Nach den reißerischen Blogartikeln der letzten Jahre über teuflische Besessenheit, Feen und Geister, ist mir dieses Samhain eher nach etwas spirituell Förderlichem zu Mute. Beim Thema Ahnen denkt man hierzulande normalerweise nicht weiter als bis zu den Urgroßeltern. Das ist spirituell gesehen ein großes Hindernis.
Die meisten modernen Menschen haben ein eher kompliziertes Verhältnis zu ihrer Familie. Selbst wenn sie Samhain mit ihren lieben Verstorbenen feiern, mischt sich oft so etwas wie Schuld, Scham und alter Groll in die Ahnenverehrung. Da war die Mutter mit der Kindererziehung überfordert, der Opa ein Nazi und der Uropa ein cholerischer Gutsherr. Die Kraft, die einem eigentlich aus seiner Ahnenreihe zuwachsen sollte, kann so gar nicht erst aufkommen. Das ist sehr schade, weil der eigenen Spiritualität damit die Wurzeln fehlen.
Andere Kulturen umschiffen die familiären Verwerfungen sehr geschickt und verehren viel weiter zurück liegende Ahnen, die oft den Status von Halbgöttern haben. Diese Ahnen sind teilweise historische Personen, wie der japanische Kaiser, aber vor allem mythologische Helden und Gründerväter bzw. Stammmütter. So kann jeder Angehörige eines Stammes seine Abstammung auf einen Halbgott zurückführen, wenn er nur weit genug in seiner Ahnenreihe zurück geht. Durch die Ahnenverehrung stärkt er seine Verbindung zu diesem Halbgott und gewinnt auch selbst an Kraft.

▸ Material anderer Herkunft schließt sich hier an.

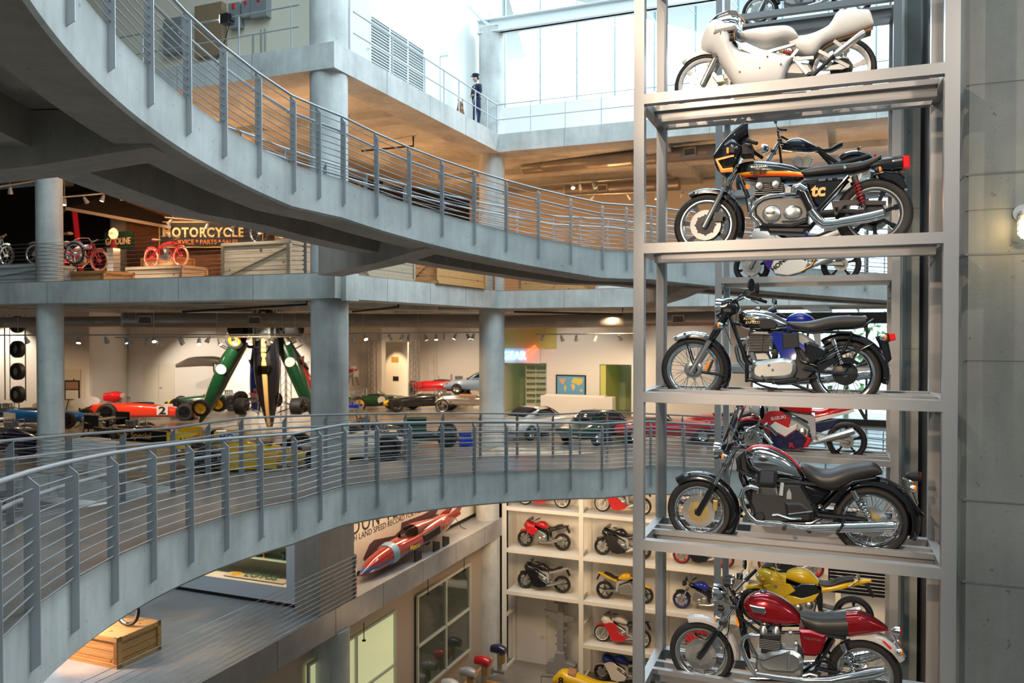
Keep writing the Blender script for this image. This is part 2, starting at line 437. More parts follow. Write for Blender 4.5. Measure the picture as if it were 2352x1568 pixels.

Auch in unseren Breiten gab es einmal verschiedenste Stammeskulturen, von denen heute nur noch Landschaftsnamen (wie ‚Friesland‘, ‚Franken‘ oder ‚Sachsen‘) zeugen. Schriftliche Zeugnisse haben uns diese Stämme nicht hinterlassen. Alles was wir über sie wissen kommt von den Römern, die große Teile Germaniens erobert hatten. Für wie zuverlässig man diese römischen Berichte hält, darf jeder selbst entscheiden. Leider haben wir nichts Besseres. Wer einmal selbst nachlesen möchte, wie er mit den Göttern Tuisto und Mannus verwandt ist, kann das in der Germania von Tacitus tun. Hier eine alte digitalisierte Ausgabe: https://digital.slub-dresden.de/werkansicht/dlf/108171/1
Diese Wurzeln zu unserem Land und unseren Ahnen wurden von den Römern das erste Mal getrennt, wenn auch nicht so energisch und grausam, wie später von den Christen. Die Römer führten in den eroberten Ländern den Kaiserkult ein. Man war also verpflichtet, dem römischen Kaiser zu huldigen und zu opfern. Auch die Verehrung der römischen Götter kam letzten Endes wieder dem Kaiser zu Gute. Julius Cäsar sah z.B. Venus als die Stammmutter seiner Familie an.
So haben wir hier die Verbindung zur Kraft unserer Ahnen eingebüßt und stattdessen mit unserer Verehrung andere groß gemacht – erst die römischen Kaiser und dann die christliche Kirche. Heute ist ein guter Tag, ein paar Würzelchen wachsen zu lassen und Kontakt auch zu den weiter entfernten Ahnen aufzunehmen. Für die Leute aus Westfahlen habe ich da einen ganz heißen Tipp: Veleda aus dem Stamm der Brukterer (habe ihr versprochen sie in diesem Artikel zu erwähnen).
In diesem Sinne wünsche ich allen ein schönes Samhain.